## Required task
Only the lines from the start of the data to the line containing "so.rotation_euler = (-sd).to_track_quat('-Z', 'Y').to_euler()", both included, should be output, exactly and without pictures.

## Data shown
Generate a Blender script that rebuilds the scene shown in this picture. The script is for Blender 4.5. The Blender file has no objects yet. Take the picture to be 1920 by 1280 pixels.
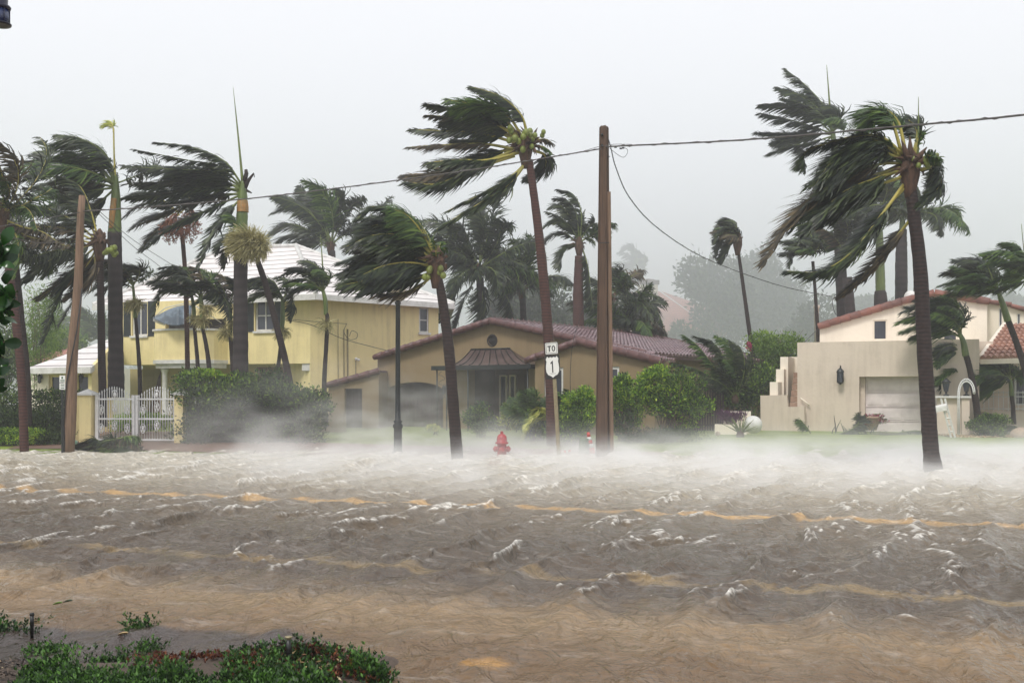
import bpy, math, random
import numpy as np
from mathutils import Vector, geometry

# ---------------------------------------------------------------- camera, sky, sun, exposure
sc = bpy.context.scene
F, YH, H = 1900.0, 730.0, 1.7          # focal length in photo pixels, horizon row, eye height
cam_d = bpy.data.cameras.new("camera"); cam = bpy.data.objects.new("camera", cam_d)
sc.collection.objects.link(cam); sc.camera = cam
cam.location = (0, 0, H); cam.rotation_euler = (math.radians(90), 0, 0)
cam_d.sensor_width = 36; cam_d.lens = F / 1920 * 36
cam_d.shift_y = (YH - 640) / 1920
cam_d.clip_start = 0.05; cam_d.clip_end = 3000

SUN_EL, SUN_AZ = math.radians(52), math.radians(205)
w = bpy.data.worlds.new("World"); sc.world = w; w.use_nodes = True
nt = w.node_tree; nt.nodes.clear()
sky = nt.nodes.new("ShaderNodeTexSky"); sky.sky_type = 'NISHITA'; sky.sun_disc = False
sky.sun_elevation = SUN_EL; sky.sun_rotation = SUN_AZ; sky.dust_density = 5; sky.air_density = 1.5
hs = nt.nodes.new("ShaderNodeHueSaturation"); hs.inputs['Saturation'].default_value = 0.25
bg1 = nt.nodes.new("ShaderNodeBackground"); bg1.inputs['Strength'].default_value = 0.05
bg2 = nt.nodes.new("ShaderNodeBackground"); bg2.inputs['Color'].default_value = (0.90, 0.915, 0.955, 1)
bg2.inputs['Strength'].default_value = 1.06
mx = nt.nodes.new("ShaderNodeMixShader"); mx.inputs[0].default_value = 0.9
out = nt.nodes.new("ShaderNodeOutputWorld")
nt.links.new(sky.outputs[0], hs.inputs['Color']); nt.links.new(hs.outputs[0], bg1.inputs[0])
nt.links.new(bg1.outputs[0], mx.inputs[1]); nt.links.new(bg2.outputs[0], mx.inputs[2])
nt.links.new(mx.outputs[0], out.inputs[0])

sl = bpy.data.lights.new("sun", 'SUN'); so = bpy.data.objects.new("sun", sl); sc.collection.objects.link(so)
sl.energy = 1.9; sl.angle = math.radians(14); sl.color = (1, .965, .91)
sd = Vector((math.sin(SUN_AZ) * math.cos(SUN_EL), math.cos(SUN_AZ) * math.cos(SUN_EL), math.sin(SUN_EL)))
so.rotation_euler = (-sd).to_track_quat('-Z', 'Y').to_euler()

sc.view_settings.view_transform = 'Standard'; sc.view_settings.look = 'None'
sc.view_settings.exposure = 0.16; sc.view_settings.gamma = 1
sc.cycles.max_bounces = 7; sc.cycles.diffuse_bounces = 3; sc.cycles.glossy_bounces = 3
sc.cycles.transparent_max_bounces = 10; sc.cycles.volume_bounces = 2
sc.cycles.volume_step_rate = 1.0; sc.cycles.volume_max_steps = 96
sc.cycles.adaptive_threshold = 0.006; sc.cycles.caustics_reflective = False; sc.cycles.caustics_refractive = False

# ---------------------------------------------------------------- helpers
def P(px, py, d):
    return Vector(((px - 960) / F * d, d, H - (py - YH) / F * d))
def sstep(a, b, x):
    t = np.clip((x - a) / (b - a), 0, 1); return t * t * (3 - 2 * t)
RS, RC = math.sin(math.radians(17.5)), math.cos(math.radians(17.5))   # the road runs 17.5 degrees off the picture plane
def gz(x, y):
    """height of the ground sheet"""
    x = np.asarray(x, float); y = np.asarray(y, float)
    far = -0.30 + 0.30 * sstep(21, 27.3, y) + 0.12 * sstep(27, 32, y) + .05 * sstep(34, 44, y)
    inb = sstep(7.45, 6.95, y + .48 * np.clip(x + 2.2, 0, 3) + 0.10 * np.sin(x * 3.1) + .05 * np.sin(x * 7.7 + 1)) * sstep(-.40, -.74, x + .25 * (6.6 - y))
    pond = np.exp(-(((x + 2.75) / 1.25) ** 2 + ((y - 6.78) / .47) ** 2) ** 2)
    sand = sstep(8.4, 7.0, x * RS + y * RC)
    return np.where(y > 15, far, -0.30 + .16 * sand + inb * .185 - pond * .17 * inb)
def gzs(x, y): return float(gz(x, y))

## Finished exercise
Generate a Blender script that rebuilds the scene shown in this picture. The script is for Blender 4.5. The Blender file has no objects yet. Take the picture to be 1920 by 1280 pixels.
import bpy, math, random
import numpy as np
from mathutils import Vector, geometry

# ---------------------------------------------------------------- camera, sky, sun, exposure
sc = bpy.context.scene
F, YH, H = 1900.0, 730.0, 1.7          # focal length in photo pixels, horizon row, eye height
cam_d = bpy.data.cameras.new("camera"); cam = bpy.data.objects.new("camera", cam_d)
sc.collection.objects.link(cam); sc.camera = cam
cam.location = (0, 0, H); cam.rotation_euler = (math.radians(90), 0, 0)
cam_d.sensor_width = 36; cam_d.lens = F / 1920 * 36
cam_d.shift_y = (YH - 640) / 1920
cam_d.clip_start = 0.05; cam_d.clip_end = 3000

SUN_EL, SUN_AZ = math.radians(52), math.radians(205)
w = bpy.data.worlds.new("World"); sc.world = w; w.use_nodes = True
nt = w.node_tree; nt.nodes.clear()
sky = nt.nodes.new("ShaderNodeTexSky"); sky.sky_type = 'NISHITA'; sky.sun_disc = False
sky.sun_elevation = SUN_EL; sky.sun_rotation = SUN_AZ; sky.dust_density = 5; sky.air_density = 1.5
hs = nt.nodes.new("ShaderNodeHueSaturation"); hs.inputs['Saturation'].default_value = 0.25
bg1 = nt.nodes.new("ShaderNodeBackground"); bg1.inputs['Strength'].default_value = 0.05
bg2 = nt.nodes.new("ShaderNodeBackground"); bg2.inputs['Color'].default_value = (0.90, 0.915, 0.955, 1)
bg2.inputs['Strength'].default_value = 1.06
mx = nt.nodes.new("ShaderNodeMixShader"); mx.inputs[0].default_value = 0.9
out = nt.nodes.new("ShaderNodeOutputWorld")
nt.links.new(sky.outputs[0], hs.inputs['Color']); nt.links.new(hs.outputs[0], bg1.inputs[0])
nt.links.new(bg1.outputs[0], mx.inputs[1]); nt.links.new(bg2.outputs[0], mx.inputs[2])
nt.links.new(mx.outputs[0], out.inputs[0])

sl = bpy.data.lights.new("sun", 'SUN'); so = bpy.data.objects.new("sun", sl); sc.collection.objects.link(so)
sl.energy = 1.9; sl.angle = math.radians(14); sl.color = (1, .965, .91)
sd = Vector((math.sin(SUN_AZ) * math.cos(SUN_EL), math.cos(SUN_AZ) * math.cos(SUN_EL), math.sin(SUN_EL)))
so.rotation_euler = (-sd).to_track_quat('-Z', 'Y').to_euler()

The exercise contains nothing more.